About the Illustrator: James K. Russell |
Among my fondest memories as a boy growing up on Manhattan’s West Side was attending the Alexander Robertson Elementary School on 95th St. and Central Park West. Going to the school’s library every day is where it all began for me as a young boy. That library is where I first buried myself in storybooks of kings and queens and their castles and heroes and heroines spanning centuries. It’s where I first dove into books that told stories of the greatest inventors and scientists of the 18th, 19th, and 20th centuries who sought to answer some of the great questions of the time or build the first machines of the industrial age. That library bathed me in story after story of conflicts among nations and men spanning from The Crusades to the American Revolution, The War of 1812, Waterloo and the Civil War, to history-altering naval engagements involving fleets and the men who manned them.
By the 4th or 5th grade, I was knee-deep in books that told the stories of the exploits of brave men, women and ruthless leaders throughout history. I began following the explorers and exploits of Columbus, Magellan, Balboa, Marco Polo and other brave men who sailed the oceans on dangerous quests into the unknown beyond the horizon. From Drake’s clash with the Spanish Armada in 1588, to Nelson’s victories over the French and Spanish fleets at the Nile in 1798 and Trafalgar in 1805; from the Battle of Jutland in 1916 and the decisive American victory at Midway in 1942, to the British Fleet’s heroic dash to the South Atlantic in the 1980’s to retake the Falkland Islands; I’ve grown up in a literary world of high adventure on land and the high seas. As a teen, I finally fell in love with military and naval history and the idea of giant fleets of ships on the move, the admirals who commanded them and the excitement of that first contact with an enemy fleet just over the horizon. Imagining myself being there, on deck during those moments in history, made the hair on the back of my neck stand up.
During those early years, I started drawing. I became this kid artist who always carried a drawing pad in one hand and a book on some sea explorer or inventor in the other. I was also focused on naval history and began drawing ships, specifically warships, and I became very good at it. During and after high school, I stayed immersed in naval history and naval issues.
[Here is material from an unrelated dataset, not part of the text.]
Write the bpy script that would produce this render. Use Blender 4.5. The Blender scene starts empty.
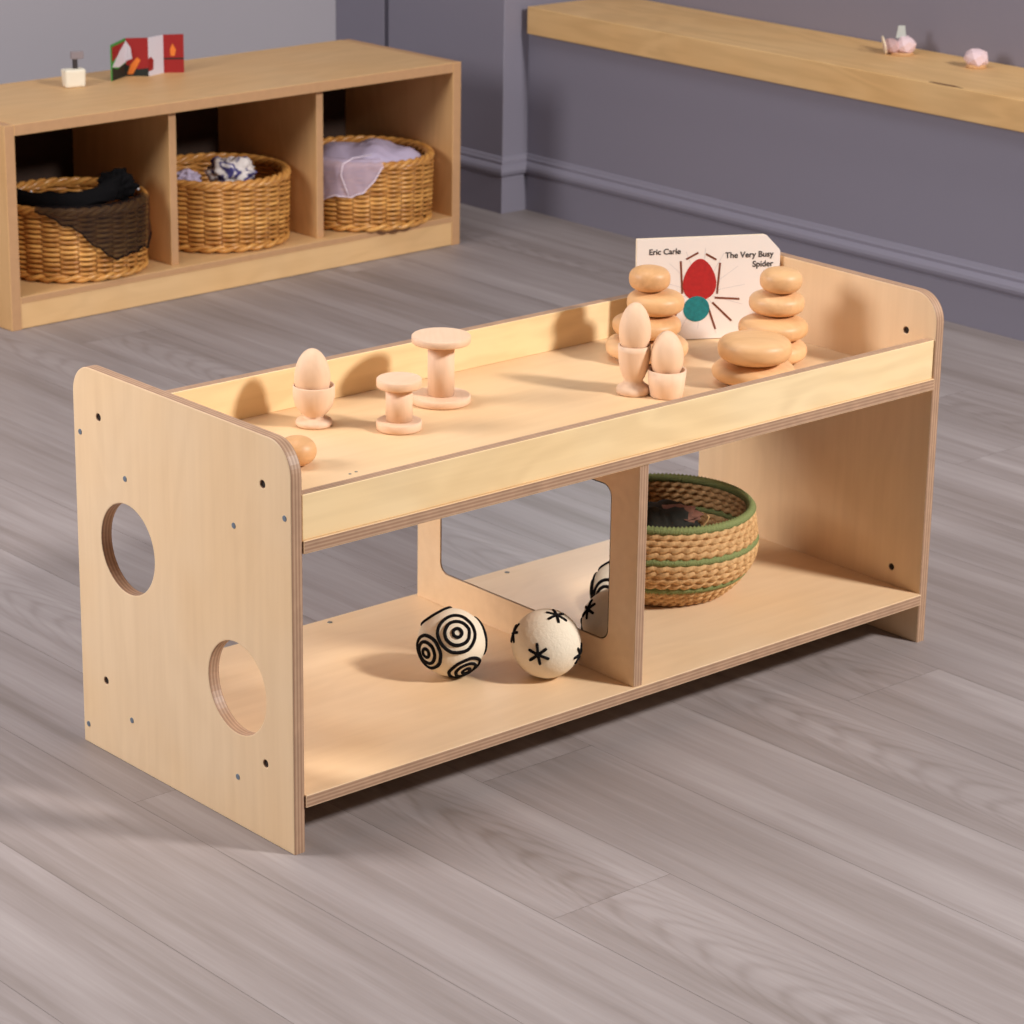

Yet, I majored in architecture in college because I had become a pretty good illustrator about the same time that I started getting excited about buildings, structures and how they worked. Add those two items to a healthy appetite for exploration and what lies beyond the horizon and my drawings began to take on a different appearance. I started imagining and illustrating future environments on earth and beyond; scenes that included elements of urban design, architecture, and engineering that were a bit, well, “out there” or “futuristic.”
Today, E-scape Illustrations (“E-scape”) is the result of many encounters as a young boy and teenage kid and my professional career to date. It combines my career experiences as an architect, urban designer and avid naval historian with a passion for adventure and what lies out there beyond. It is a by-product of every architecture firm I ever worked for where I learned how to design buildings, but became convinced that there has got to be more to this than plans, sections, and elevations. It is a result of my time spent in urban planning and design offices where individual buildings weren’t by themselves so exciting anymore and I saw them as but pieces of a larger puzzle.
It’s also a tribute to my parents who raised me, a brother and two sisters in the center of New York City where we ran free through a wonderland of non-stop action and where adventure lay around every corner, in every store, pizza joint, deli and playground in the city. I grew up in a single family brownstone on a city block where my backyard of Central Park was literally steps from my front door and everyone knew everyone. We ran around the city and rode the subways every day, experiencing people, situations and a world many kids never get to experience growing up. That world helped provide the fuel for my imagination. As a kid, at least for me, it was an exciting childhood, to say the least, and it couldn’t get any better than that.
I never wanted to make a living as an illustrator because I didn’t have to. Early on, I was on a different career path as an architect and urban designer and my futuristic work was my retreat and escape. So, while I’ve largely kept the work to myself, it’s time to share it if for no other reason than the excitement I’ve seen in the eyes of a young boy, girl or even an architecture student and questions they pepper me with after looking at a futuristic city or the profile of an interstellar spacecraft in low earth orbit dry-dock.
There’s another reason to share the work. As a kid, I knew I was different from the others on the block or in the schoolyard, but I couldn’t quite put my finger on it back then. For me, part of E-scape’s purpose is to show kids who are curious and creative thinkers with imaginations that it’s OK to see things differently- and to be different! E-scape is a tribute and "Thank you" to the girl who wrote in my high school yearbook, “James, you dare to be different,” and to that small library in the Alexander Robertson School where it began for me. It is my story of a continuing journey of exploration and high adventure into the unknown and being both blessed and, yes, cursed with an imagination that comes with no off-switch. It’s the ongoing story of the kid on the block and in the schoolyard that was labeled as different because he was and still dares to be.